Paul Krugman, Brad DeLong and others are now calling for bigger and better stimulus in the hopes of decreasing unemployment more rapidly. Most of this is wishful thinking or, should I say, value-signaling. If you care about the poor and middle class, if you realize the irreparable harm that long periods (months, years?) of unemployment may cause, if you recognize the many unmet public sector needs we have, you would doubtless advocate more fiscal stimulus. In an equation: Good Person = Advocate of More Fiscal Stimulus.
How tiresome all this is. The political-power aggrandizement crowd meets the special interests, the economically ignorant, and the naïve value-signalers to concoct more spending schemes. Oh yes, let’s also throw in well-meaning but wrong economists.
Let us take this opportunity to think more carefully about the idea of fiscal stimulus and its connection to reducing cyclical unemployment. The argument seems to rest on a kind of “jump start” phenomenon. Spend money and recipients will spend, and the multiplier takes over. Aggregate income will rise and jobs will materialize.
There are many objections to this simple perspective that modern economists (and classical ones) have advanced. There is no need to review those in any detail here. However, they include such factors as: offsetting reductions in spending as people save more in anticipation of tax increases, decreases in future growth because of higher interest rates later, and inflation that cancels any increase in real aggregate demand. (For a new-Keynesian view of the limits of fiscal stimulus including immediate crowding out of private spending, see here.)
The argument that Hayek made in his Nobel speech severs the connection between aggregate demand and employment. While it is no doubt true that specific demands will affect employment in specific industries or sectors, it does not follow that “demand in general” is relevant outside a deflationary context.

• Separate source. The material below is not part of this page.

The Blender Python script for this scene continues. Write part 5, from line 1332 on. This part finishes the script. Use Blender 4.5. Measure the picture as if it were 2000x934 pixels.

The key issue is the sustainability of demands. Suppose the government spends more on construction projects. It must bid those resources away from other industries and out of “idleness” (which can mean search activity oriented to finding otherwise-sustainable employment). What will be the result for employment of labor?
It makes little sense for suppliers and other industries affected by the increase in construction spending to increase hiring significantly if they do not believe that the particular spending patterns they observe are sustainable or if they have doubts about their sustainability. Firms will increase output mainly by utilizing existing inputs more intensively or by temporarily hiring more labor.

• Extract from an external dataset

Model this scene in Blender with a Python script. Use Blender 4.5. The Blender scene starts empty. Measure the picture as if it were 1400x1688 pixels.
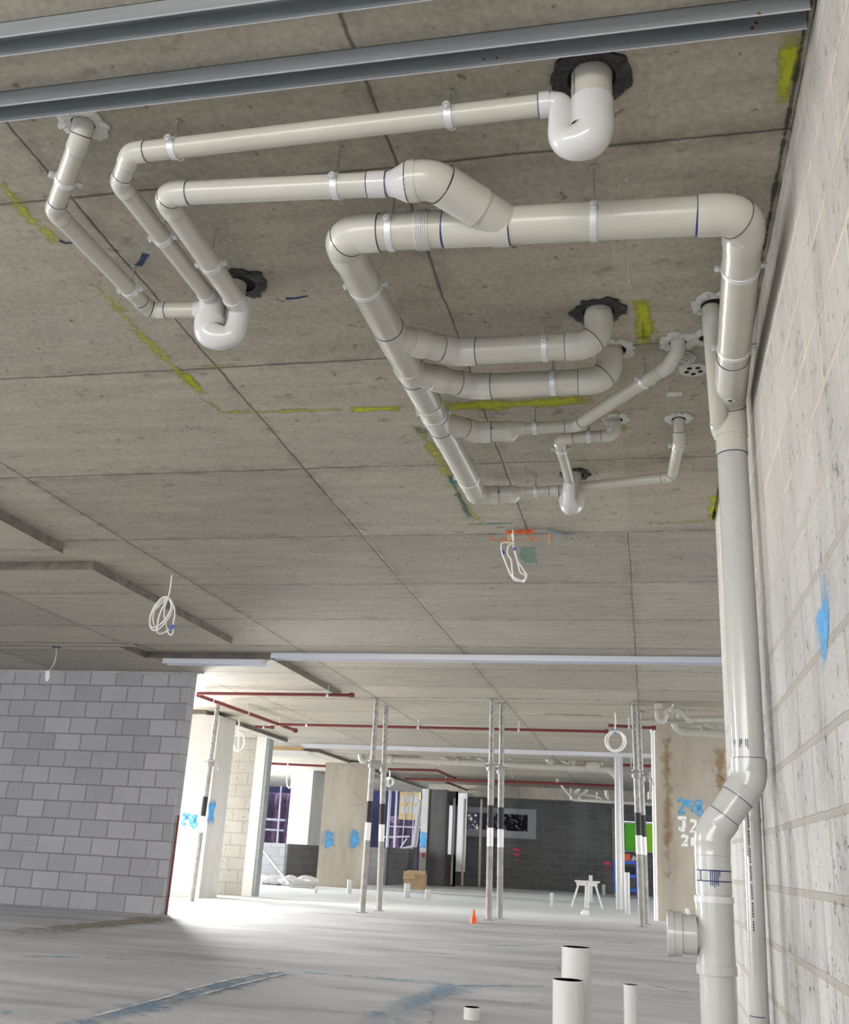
import bpy, math, random
from mathutils import Vector, Matrix
random.seed(7)
C = bpy.context.scene.collection
SC = bpy.context.scene
# ------------------------------------------------------------------ camera
YAW, PITCH, ROLL, F, CAMZ = -0.225136, 0.329804, 0.053128, 1650.478, 0.80
cy_, sy_, cp_, sp_ = math.cos(YAW), math.sin(YAW), math.cos(PITCH), math.sin(PITCH)
FW = Vector((sy_*cp_, cy_*cp_, sp_)); RT0 = Vector((cy_, -sy_, 0)); UP0 = RT0.cross(FW)
cr_, sr_ = math.cos(ROLL), math.sin(ROLL)
RT = cr_*RT0 + sr_*UP0; UP = -sr_*RT0 + cr_*UP0
CAM = Vector((0, 0, CAMZ))
cam = bpy.data.cameras.new('camera'); co = bpy.data.objects.new('camera', cam); C.objects.link(co)
m = Matrix((RT, UP, -FW)).transposed().to_4x4(); m.translation = CAM
co.matrix_world = m
cam.sensor_fit = 'VERTICAL'; cam.sensor_height = 36; cam.lens = F*36/1688; cam.clip_end = 300; cam.clip_start = .02
SC.camera = co
# ------------------------------------------------------------------ light, exposure
SC.view_settings.view_transform = 'Standard'; SC.view_settings.look = 'None'
SC.view_settings.gamma = 1; SC.view_settings.use_curve_mapping = False
SC.view_settings.exposure = 0.35
w = bpy.data.worlds.new('sky'); SC.world = w; w.use_nodes = True
nt = w.node_tree; nt.nodes.clear()
wo = nt.nodes.new('ShaderNodeOutputWorld'); bg = nt.nodes.new('ShaderNodeBackground')
tc = nt.nodes.new('ShaderNodeTexCoord'); sx = nt.nodes.new('ShaderNodeSeparateXYZ'); rp = nt.nodes.new('ShaderNodeValToRGB')
nt.links.new(tc.outputs['Generated'], sx.inputs[0]); nt.links.new(sx.outputs['Z'], rp.inputs[0])
rp.color_ramp.elements[0].position = 0.0; rp.color_ramp.elements[0].color = (.95, .97, 1, 1)
rp.color_ramp.elements[1].position = .7; rp.color_ramp.elements[1].color = (.42, .6, .95, 1)
nt.links.new(rp.outputs[0], bg.inputs[0]); bg.inputs[1].default_value = 3.2
nt.links.new(bg.outputs[0], wo.inputs[0])
sun = bpy.data.lights.new('sun', 'SUN'); sun.energy = 3.0; sun.angle = .01; sun.color = (1, .93, .82)
so = bpy.data.objects.new('sun', sun); C.objects.link(so)
so.rotation_euler = Vector((-.45, -.35, 1.0)).to_track_quat('Z', 'Y').to_euler()

def area(name, loc, aim, sx_, sy2, power, col, portal=False, spread=180):
    l = bpy.data.lights.new(name, 'AREA'); l.shape = 'RECTANGLE'; l.size = sx_; l.size_y = sy2
    l.energy = power; l.color = col; l.spread = math.radians(spread)
    if portal: l.cycles.is_portal = True
    o = bpy.data.objects.new(name, l); C.objects.link(o); o.location = loc
    o.rotation_euler = Vector(aim).to_track_quat('-Z', 'Z').to_euler()
    return o
# daylight through the open sides of the building, plus two added lamps
area('daylight_left_opening', (-9.6, 3.6, 2.0), (1, -.1, -.7), 11, 1.6, 840, (1, .965, .91), spread=140)
area('daylight_rear_opening', (-3.0, -3.7, 2.0), (.15, 1, -.7), 8, 1.6, 200, (1, .93, .82), spread=140)
area('daylight_mid_left_opening', (-9.2, 13.4, 1.9), (1, -.05, -.5), 3.4, 1.7, 150, (.95, .98, 1), spread=85)
area('added_wall_shadow_lamp', (-9.7, 17.2, 1.9), (1, -1.15, -.22), 2.6, 1.8, 700, (1, .98, .94), spread=95)  # unseen lamp added behind the column to cast pipe shadows on the right wall
area('daylight_far_left_opening', (-14.2, 25.0, 1.9), (1, -.2, -.35), 6, 1.7, 3000, (.92, .96, 1), spread=150)
area('added_right_fill', (7.4, 14, 1.9), (-1, 0, -.6), 12, 1.7, 800, (1, .96, .88), spread=150)  # added fill lamp for the middle zone, no known opening here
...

Recent employment figures lend support to this view. Employment increases have been restricted largely to the government sector or the construction industry which has been temporarily stimulated by a combination of monetary and tax-credit policy. This is not the jump start of Keynesian theory.
Continued fiscal stimulus along the same lines – say, more infrastructure construction spending – in order to produce a semblance of sustainability cannot be continued indefinitely. Deficits will continue and the cumulative debt will rise. If policy is averse to real interest-rate rises, monetization of the debt becomes the likely scenario. However, these low interest rates would ensure that the misallocations of resources and excessive risk-taking that caused our problems will not be corrected.